What if we could ignore all the chatter about how to mend the screens on our smartphones and just let the screens do the fixing? Some analysts believe that reality is just around the corner. The UK-based technology research company CCS Insight said on Tuesday that leading smartphone makers are aiming to release self-healing screens by 2028.
The company released a booklet titled Predictions for 2024 and Beyond at the beginning of its three-day event, of which their forecast was just one. Within the next five years, the company predicted, displays that are “capable of repairing minor scratches and dents on their own” will make an appearance on “smartphones and other consumer electronics.”
Although the technology is still in its infancy, it is still feasible.

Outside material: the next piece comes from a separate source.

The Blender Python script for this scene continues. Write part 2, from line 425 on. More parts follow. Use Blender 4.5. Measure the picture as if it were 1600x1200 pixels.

A group of engineers in Tokyo unintentionally produced a glass-like substance in 2017 that had the ability to mend cracks on its own. Other scientists have deliberately studied and created self-healing materials, such as pure metals and spacecraft hulls. Though not very successfully, the idea has been tried before by the consumer tech vertical: The G Flex, a curved smartphone from LG featuring a self-healing coating on all sides, was released in 2013. A few years later, Apple and Motorola submitted patents for related technologies, but neither company produced a corresponding product.
Self-healing materials, such as phone screens, are supposed to save expensive and time-consuming repairs while preventing broken pieces from ending up in landfills. So how does it operate? Manufacturers would use “a special material in the display, which reacts and forms a new layer of material to fill an imperfection when exposed to air,” according to CCS Insight. The other self-healing elements we discussed before like Rome’s 2,000-year-old walls—whose continued existence is attributed to their capacity to heal themselves—also operate on the same principle.
Having stated that, it is imperative to establish reasonable expectations for the ensuing years. In most cases, self-healing screens cannot fix problems that you would typically take to a repair shop; if your screen is broken into pieces, you will need to get a new one. It’s also unclear which manufacturers may release self-healing smartphones first, according to CCS Insight. As a result, it’s unclear if your preferred smartphone brand will be able to patch up scratches on its own in the coming years.